I wanted to control both the speed LEDs and the alphanumeric display, and like all my other instruments, I wanted my CAN controller to be the brains behind the unit. I therefore resolved to design a new PCB I could “piggyback” on my CAN controller and would plug neatly into the DIN socket. To avoid wasted time, money, and parts, I started by sketching a design with four shift registers and all of the necessary support components that I laid out on a breadboard. The left side shows the beginning of assembly, the right side the completed prototype:

Planning and testing on a breadboard was a good choice: as I debugged the hardware and wrote the relevant firmware module for the CAN controller, I encountered a few bumps (this was supposed to say “Hel”, as in “Hello, World!”):

Finally, I got the hardware and software working, and was ready to turn the design into a PCB.

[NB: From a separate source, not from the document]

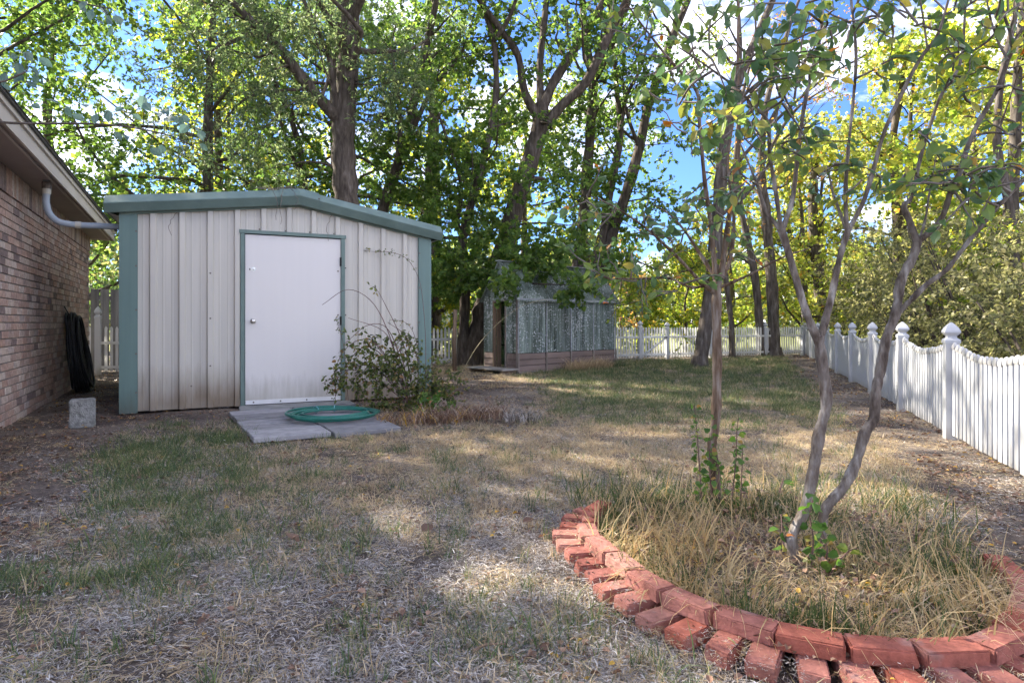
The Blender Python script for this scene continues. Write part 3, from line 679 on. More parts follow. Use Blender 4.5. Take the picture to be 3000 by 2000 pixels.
# ---------------------------------------------------------------- black hose coil leaning on the house wall, concrete block
def black_coil():
    u = np.array([-0.462, 0.887, 0]); n_ = np.array([0.887, 0.462, 0])
    c = np.array([-5.28, 6.37, 0]) + u*3.75
    root = empty('black_hose_coil', c + n_*0.2, 0, 'large coil of black hose leaning against the brick wall', 'hose')
    t = Tubes(); rr = np.random.default_rng(11)
    base = c + n_*0.2
    for k in range(26):
        th = np.linspace(0, 2*np.pi, 30); ra = 0.30 + 0.11*rr.random(); rb = 0.54 + 0.08*rr.random()
        ph = rr.random()*6; d0 = 0.04 + 0.17*rr.random(); tilt = rr.uniform(0.10, 0.32)
        zz = 0.62 + rr.uniform(-0.03, 0.03) + rb*np.cos(th+ph)
        zz = np.maximum(zz, 0.03)
        sx = rr.uniform(-0.09, 0.09) + ra*np.sin(th+ph)*(1.08-0.22*zz) + 0.012*np.sin(3*th+rr.random()*6)
        out = d0 + tilt*(1.2-zz)*0.6 + 0.015*np.sin(2*th+rr.random()*6)
        pts = (c[None] + sx[:,None]*u + out[:,None]*n_); pts[:,2] = zz
        t.add(pts - base, 0.016, 7)
    link_mesh('hose_loops', t.mesh('hose_loops'), M['hose_black'], root)
    mb = MB(); hk = c + u*-0.05
    mb.tube([hk+np.array([0,0,1.35])-base+n_*0.0, hk+np.array([0,0,1.22])+n_*0.06-base, hk+np.array([0,0,1.18])+n_*0.12-base], 0.008, 6)
    mb.build('wall_hook', M['black_metal'], root)
black_coil()
def rough_block():
    bm = bmesh.new(); bmesh.ops.create_cube(bm, size=1.0)
    bmesh.ops.scale(bm, vec=(0.225, 0.17, 0.30), verts=bm.verts)
    bmesh.ops.bevel(bm, geom=list(bm.edges), offset=0.012, segments=2, affect='EDGES')
    bmesh.ops.subdivide_edges(bm, edges=[e for e in bm.edges if e.calc_length() > 0.08], cuts=4, use_grid_fill=True)
    rr = random.Random(4)
    for v in bm.verts: v.co += Vector((rr.uniform(-.003,.003), rr.uniform(-.003,.003), rr.uniform(-.003,.003)))
    me = bpy.data.meshes.new('concrete_block'); bm.to_mesh(me); bm.free()
    o = link_mesh('concrete_block', me, M['concrete']); o.location = (-4.55, 6.55, 0.14); o.rotation_euler = (0.01, 0, R(30))
    tag(o, 'grey concrete block standing upright on bare dirt', 'block')
rough_block()

# ---------------------------------------------------------------- door pad of pavers, green hose
def s2w(x, y, z=0):
    c, s = math.cos(TH_S), math.sin(TH_S)
    return (-4.71 + c*x - s*y, 7.44 + s*x + c*y, z)
PAD = empty('paver_pad', s2w(1.95, -1.5), TH_S+R(5.5), 'grey concrete paver pad laid in front of the shed door', 'paving')
def paver(x0, x1, y0, y1, z, tilt):
    mb = MB().box(-(x1-x0)/2, (x1-x0)/2, -(y1-y0)/2, (y1-y0)/2, -0.05, 0.0)
    o = mb.build('paver', M['paver'], PAD, bevel=0.006)
    o.location = ((x0+x1)/2-1.95, (y0+y1)/2+1.5, z); o.rotation_euler = tilt
rr = random.Random(9)
cols = [(1.26, 1.97), (1.985, 2.66)]
for ci, (xa, xb) in enumerate(cols):
    ys = [-0.58, -0.98, -1.40, -1.74, -2.12, -2.62] if ci == 0 else [-0.60, -0.94, -1.28, -1.70, -2.14, -2.68]
    for r in range(5):
        sh = rr.uniform(-.006,.006)
        paver(xa+sh, xb+sh-0.014, ys[r+1]+0.024, ys[r], 0.042+rr.uniform(-.010,.008), (rr.uniform(-.012,.012), rr.uniform(-.012,.012), rr.uniform(-.012,.012)))
MB().box(1.30, 2.70, -0.50, -0.062, -0.05, 0.028).build('door_sill', M['sill_concrete'], SHED, bevel=0.008)
def green_hose():
    c = np.array([-1.98, 6.85, 0.058])
    root = empty('garden_hose', c, 0, 'coiled green garden hose lying on the pavers', 'hose')
    rr = np.random.default_rng(21); pts = []
    n = 7; th = np.linspace(0, 2*np.pi*n, n*34)
    lp = th/(2*np.pi)
    rad = 0.385 + 0.055*np.sin(lp*2.3) + 0.035*np.sin(th*0.5+1.0) + 0.012*np.sin(th*3.2)
    cx = 0.045*np.sin(lp*1.7+0.5); cy = 0.05*np.cos(lp*2.6)
    z = 0.014 + 0.0035*lp + 0.009*(1+np.sin(th*0.77+2))
    p = np.stack([cx + 1.08*rad*np.cos(th), cy + rad*np.sin(th), z], -1)
    t = Tubes(); t.add(p, 0.0125, 9)
    link_mesh('hose_loops', t.mesh('hose_loops'), M['hose_green'], root)
    for a in (2.3, 1.8):
        k = np.array([1.08*0.40*math.cos(a), 0.40*math.sin(a), 0.035]); d = np.array([math.cos(a), math.sin(a), 0])
        q = np.linspace(0, 2*np.pi, 13)
        MB().tube([k + d*0.075*np.cos(x) + np.array([0,0,0.034*np.sin(x)]) for x in q], 0.006, 6).build('hose_tie', M['hose_tie'], root)
    e = p[-1]; d = (p[-1]-p[-3]); d /= np.linalg.norm(d)
    MB().tube([e, e+d*0.02, e+d*0.021, e+d*0.045], [0.017,0.017,0.014,0.014], 10).build('hose_coupling', M['steel'], root)
green_hose()

# ---------------------------------------------------------------- small greenhouse
TH_G = R(42)
GH = empty('greenhouse', (0.13, 13.35, 0), TH_G, 'small greenhouse of weathered corrugated panels over brown boards', 'greenhouse')
GL, GW, GE, GR_, GB = 3.32, 1.18, 1.62, 2.42, 0.43
def corr(name, o, ux, uz, w, h, parent, pitch=0.068, amp=0.015, hfun=None, nrm=None):
    """corrugated sheet: o origin, ux along, uz up (unit), hfun(t)->height at t"""
    o = np.array(o, float); ux = np.array(ux, float); uz = np.array(uz, float)
    nr = np.cross(ux, uz) if nrm is None else np.array(nrm, float)
    nn = max(8, int(w/pitch*6)); t = np.linspace(0, w, nn)
    off = amp*np.sin(t/pitch*2*np.pi)
    hh = np.array([hfun(x) if hfun else h for x in t])
    b = o + t[:,None]*ux + off[:,None]*nr; tp = b + hh[:,None]*uz
    V = np.concatenate([b, tp, b - nr*0.003, tp - nr*0.003]); i = np.arange(nn-1)
    Fq = np.concatenate([np.stack([i, i+1, nn+i+1, nn+i], -1), np.stack([2*nn+i, 3*nn+i, 3*nn+i+1, 2*nn+i+1], -1)])
    return link_mesh(name, np_mesh(name, V, Fq, smooth=True), M['fibreglass'], parent)
bays = [0.0, 0.86, 1.67, 2.47, GL]
for a, b in zip(bays[:-1], bays[1:]):
    m_ = a+0.012+(b-a-0.024)*0.6
    corr('corrugated_panel', (a+0.012, 0.004, GB), (1,0,0), (0,0,1), m_-a-0.012, GE-GB, GH)
    corr('corrugated_panel', (m_+0.002, -0.001, GB-0.004), (1,0,0), (0,0,1), b-0.012-m_-0.002, GE-GB+0.004, GH)
    corr('corrugated_panel', (a+0.012, GW-0.004, 0.1), (1,0,0), (0,0,1), b-a-0.024, GE-0.1, GH)
corr('corrugated_panel', (GL-0.004, 0.02, 0.1), (0,1,0), (0,0,1), GW-0.04, 1, GH, hfun=lambda t: GE-0.1+(GR_-GE)*(1-abs(t+0.02-GW/2)/(GW/2)))
DG0, DG1, DGZ = 0.41, 0.78, 1.56
gz = lambda y: GE+(GR_-GE)*(1-abs(y-GW/2)/(GW/2))
corr('corrugated_panel', (0.004, 0.02, GB), (0,1,0), (0,0,1), DG0-0.06, 1, GH, hfun=lambda t: gz(t+0.02)-GB, nrm=(-1,0,0))
corr('corrugated_panel', (0.004, DG1+0.04, GB), (0,1,0), (0,0,1), GW-DG1-0.06, 1, GH, hfun=lambda t: gz(t+DG1+0.04)-GB, nrm=(-1,0,0))
corr('corrugated_panel', (0.004, DG0-0.04, DGZ+0.03), (0,1,0), (0,0,1), DG1-DG0+0.08, 1, GH, hfun=lambda t: gz(t+DG0-0.04)-DGZ-0.03, nrm=(-1,0,0))
sl_len = math.hypot(GW/2+0.07, (GR_-GE)*(GW/2+0.07)/(GW/2)); uz = np.array([0, GW/2, GR_-GE]); uz /= np.linalg.norm(uz)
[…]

My designs often have the telltale purple of OSHPark PCBs, but this time I ordered the boards from JLCPCB, then assembled them with generally smaller components than I have hand-soldered before, a necessity to fit the four shift registers, 12 LED-driving transistors with associated resistors, plus a trimmer for fine calibration of the analog speedometer needle. I also left holes for future screws to secure this to the speedometer, and it stacks neatly with my CAN bus controller, connecting via the 11-pin GPIO header on the controller. For future configurability and compatibility, it includes three 2-pin jumpers to set the type of speedometer to which the speedometer controller is connected. The PCB design in progress, followed by the finished board, and the installed stack:

Finally, I could connect the speedometer to my setup (using the 120mph version), drive Class 80x trains around the UK railway network, and get digital and analog speed indications plus useful speed limit information!